My question is: are these suffixes really necessary, or is it possible to infer the type of a literal from its context?

For example, the code decimal d = 5.0 should infer that 5.0 is not a double, but a decimal. Does that kind of grammar cause problems?

+6  A: 

That's fine for simple cases like:

float f = 7;

but it's far better to be explicit so that you don't have to worry about statements like:

float f = (double)(int)(1 / 3 + 6e22 / (double)7);

Yes, I know that's a contrived example but we don't know the intent of the coder from just the type on the left, especially if it's not being assigned to a variable at all (such as being passed as an argument to an overloaded function that can take one of int, float, double, decimal et al).

paxdiablo
+2  A: 

In general, we try to design the language so that information about types flows "out", not "in". That is, the type of an expression is determined by first analyzing each of its subexpressions, and then we see if it is consistent with its context -- we don't go the other way usually, reasoning from context to subexpressions. You can get into some very hard-to-analyze situations when type information can flow both ways, as it can with lambda expressions.

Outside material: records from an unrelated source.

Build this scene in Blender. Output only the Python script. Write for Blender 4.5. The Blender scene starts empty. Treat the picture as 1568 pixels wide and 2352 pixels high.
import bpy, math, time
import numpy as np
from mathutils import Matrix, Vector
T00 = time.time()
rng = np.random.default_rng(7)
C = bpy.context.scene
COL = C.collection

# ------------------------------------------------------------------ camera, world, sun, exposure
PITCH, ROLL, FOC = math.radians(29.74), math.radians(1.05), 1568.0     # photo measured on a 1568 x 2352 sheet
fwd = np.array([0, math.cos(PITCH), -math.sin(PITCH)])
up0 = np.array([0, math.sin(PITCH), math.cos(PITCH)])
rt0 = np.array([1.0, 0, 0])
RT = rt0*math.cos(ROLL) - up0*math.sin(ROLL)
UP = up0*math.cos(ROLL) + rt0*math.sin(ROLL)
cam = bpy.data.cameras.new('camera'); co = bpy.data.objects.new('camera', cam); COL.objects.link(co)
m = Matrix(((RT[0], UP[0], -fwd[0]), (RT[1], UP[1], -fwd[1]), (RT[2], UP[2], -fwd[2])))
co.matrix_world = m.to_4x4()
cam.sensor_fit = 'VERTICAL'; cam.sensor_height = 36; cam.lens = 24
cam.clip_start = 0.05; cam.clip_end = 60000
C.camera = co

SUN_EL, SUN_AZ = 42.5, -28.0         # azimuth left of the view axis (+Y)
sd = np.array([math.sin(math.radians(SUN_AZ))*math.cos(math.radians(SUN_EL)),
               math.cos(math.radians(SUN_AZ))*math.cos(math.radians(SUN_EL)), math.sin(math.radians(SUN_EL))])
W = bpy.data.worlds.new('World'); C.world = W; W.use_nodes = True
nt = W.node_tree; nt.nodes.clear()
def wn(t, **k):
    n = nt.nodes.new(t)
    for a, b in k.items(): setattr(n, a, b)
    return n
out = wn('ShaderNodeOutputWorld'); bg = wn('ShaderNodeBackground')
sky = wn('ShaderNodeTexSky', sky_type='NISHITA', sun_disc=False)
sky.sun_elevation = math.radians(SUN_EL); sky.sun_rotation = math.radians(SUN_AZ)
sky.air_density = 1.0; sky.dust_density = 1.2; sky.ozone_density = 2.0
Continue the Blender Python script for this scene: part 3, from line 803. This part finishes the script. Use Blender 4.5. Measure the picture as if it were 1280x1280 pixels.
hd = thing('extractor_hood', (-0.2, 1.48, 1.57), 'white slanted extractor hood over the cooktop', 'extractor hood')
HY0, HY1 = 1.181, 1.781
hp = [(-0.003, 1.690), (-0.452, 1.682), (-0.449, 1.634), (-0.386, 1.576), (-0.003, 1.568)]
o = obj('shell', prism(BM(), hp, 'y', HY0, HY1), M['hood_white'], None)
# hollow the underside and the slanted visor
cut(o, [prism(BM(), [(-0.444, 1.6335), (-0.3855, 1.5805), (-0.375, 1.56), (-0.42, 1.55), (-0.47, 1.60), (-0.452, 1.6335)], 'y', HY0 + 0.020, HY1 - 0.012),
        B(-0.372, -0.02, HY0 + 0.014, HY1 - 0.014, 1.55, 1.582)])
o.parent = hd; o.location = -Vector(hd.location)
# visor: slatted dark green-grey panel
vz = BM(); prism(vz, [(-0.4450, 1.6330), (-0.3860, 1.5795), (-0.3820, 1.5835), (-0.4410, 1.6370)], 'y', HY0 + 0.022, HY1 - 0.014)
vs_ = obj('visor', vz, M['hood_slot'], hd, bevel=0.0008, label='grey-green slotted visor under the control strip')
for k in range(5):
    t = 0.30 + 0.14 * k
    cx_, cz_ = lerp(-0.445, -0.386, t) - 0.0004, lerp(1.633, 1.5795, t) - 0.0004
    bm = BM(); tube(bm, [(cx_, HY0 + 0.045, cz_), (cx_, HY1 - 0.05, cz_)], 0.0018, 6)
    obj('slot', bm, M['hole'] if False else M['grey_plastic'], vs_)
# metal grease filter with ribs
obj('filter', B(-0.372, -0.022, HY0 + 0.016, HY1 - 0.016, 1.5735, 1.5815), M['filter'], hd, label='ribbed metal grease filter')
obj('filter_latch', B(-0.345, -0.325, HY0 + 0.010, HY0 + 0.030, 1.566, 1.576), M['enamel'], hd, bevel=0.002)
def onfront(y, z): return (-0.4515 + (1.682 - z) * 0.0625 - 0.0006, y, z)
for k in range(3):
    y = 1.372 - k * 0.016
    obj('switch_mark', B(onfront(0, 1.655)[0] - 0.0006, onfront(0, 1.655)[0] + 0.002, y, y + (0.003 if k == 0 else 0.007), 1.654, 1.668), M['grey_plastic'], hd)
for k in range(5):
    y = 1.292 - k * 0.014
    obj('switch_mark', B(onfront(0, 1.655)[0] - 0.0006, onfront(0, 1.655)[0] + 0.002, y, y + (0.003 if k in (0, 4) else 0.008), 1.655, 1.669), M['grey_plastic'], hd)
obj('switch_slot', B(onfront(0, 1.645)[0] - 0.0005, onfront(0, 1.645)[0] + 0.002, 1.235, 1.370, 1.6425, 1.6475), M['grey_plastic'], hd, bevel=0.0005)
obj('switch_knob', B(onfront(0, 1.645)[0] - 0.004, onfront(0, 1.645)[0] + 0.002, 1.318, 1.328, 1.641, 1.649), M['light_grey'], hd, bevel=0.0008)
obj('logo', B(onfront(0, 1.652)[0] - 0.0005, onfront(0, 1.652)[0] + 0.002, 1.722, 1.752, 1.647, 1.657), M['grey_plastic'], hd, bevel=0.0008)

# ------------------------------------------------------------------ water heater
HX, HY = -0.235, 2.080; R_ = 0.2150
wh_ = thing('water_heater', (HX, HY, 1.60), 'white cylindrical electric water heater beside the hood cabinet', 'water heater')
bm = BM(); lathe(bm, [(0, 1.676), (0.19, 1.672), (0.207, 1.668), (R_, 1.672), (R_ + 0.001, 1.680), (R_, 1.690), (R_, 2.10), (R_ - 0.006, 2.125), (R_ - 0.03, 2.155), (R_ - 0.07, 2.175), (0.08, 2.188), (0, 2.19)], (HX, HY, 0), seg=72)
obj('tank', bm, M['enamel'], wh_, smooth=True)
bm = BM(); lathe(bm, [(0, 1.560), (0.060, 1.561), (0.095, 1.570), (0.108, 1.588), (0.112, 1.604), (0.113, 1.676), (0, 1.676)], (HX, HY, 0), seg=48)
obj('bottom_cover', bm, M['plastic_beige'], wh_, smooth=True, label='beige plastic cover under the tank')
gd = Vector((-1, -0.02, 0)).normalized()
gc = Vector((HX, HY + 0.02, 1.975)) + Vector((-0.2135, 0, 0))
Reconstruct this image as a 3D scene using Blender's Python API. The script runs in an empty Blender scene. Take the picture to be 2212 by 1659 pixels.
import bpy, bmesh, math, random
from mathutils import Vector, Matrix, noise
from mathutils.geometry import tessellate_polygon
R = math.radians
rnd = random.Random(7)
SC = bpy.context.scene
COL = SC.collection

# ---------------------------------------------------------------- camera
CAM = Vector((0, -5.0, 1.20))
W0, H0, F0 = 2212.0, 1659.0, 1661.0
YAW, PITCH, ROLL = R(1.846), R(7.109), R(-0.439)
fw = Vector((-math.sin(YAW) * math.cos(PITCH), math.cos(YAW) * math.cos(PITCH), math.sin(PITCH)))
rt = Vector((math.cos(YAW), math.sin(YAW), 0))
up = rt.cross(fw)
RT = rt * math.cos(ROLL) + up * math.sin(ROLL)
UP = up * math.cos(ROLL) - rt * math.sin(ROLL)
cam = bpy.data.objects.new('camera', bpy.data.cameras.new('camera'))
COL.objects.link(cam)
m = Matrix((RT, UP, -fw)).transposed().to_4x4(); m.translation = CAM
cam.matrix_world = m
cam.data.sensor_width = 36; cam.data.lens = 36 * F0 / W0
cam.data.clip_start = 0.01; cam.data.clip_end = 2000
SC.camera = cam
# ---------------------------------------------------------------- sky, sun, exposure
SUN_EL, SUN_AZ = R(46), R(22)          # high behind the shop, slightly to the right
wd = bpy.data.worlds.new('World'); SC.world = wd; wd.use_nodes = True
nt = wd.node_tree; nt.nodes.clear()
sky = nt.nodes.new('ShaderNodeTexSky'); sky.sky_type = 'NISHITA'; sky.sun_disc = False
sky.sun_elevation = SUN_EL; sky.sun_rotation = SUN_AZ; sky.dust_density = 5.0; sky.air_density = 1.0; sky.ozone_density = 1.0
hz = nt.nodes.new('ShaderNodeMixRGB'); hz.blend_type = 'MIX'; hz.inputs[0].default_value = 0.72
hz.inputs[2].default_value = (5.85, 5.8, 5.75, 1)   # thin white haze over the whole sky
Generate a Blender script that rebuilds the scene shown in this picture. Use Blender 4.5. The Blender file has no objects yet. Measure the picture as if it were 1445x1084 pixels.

Now, in the specific situation you mention, we could have written a rule that says "floating point literals that can be converted to decimal without loss of precision or magnitude do not require the m suffix", just as literal ints that fit into short convert automatically. But it's easy enough to add the "m", it would be confusing when some literals converted automatically and others did not, and requiring that the types be consistent makes the code easier to understand and more self-documenting.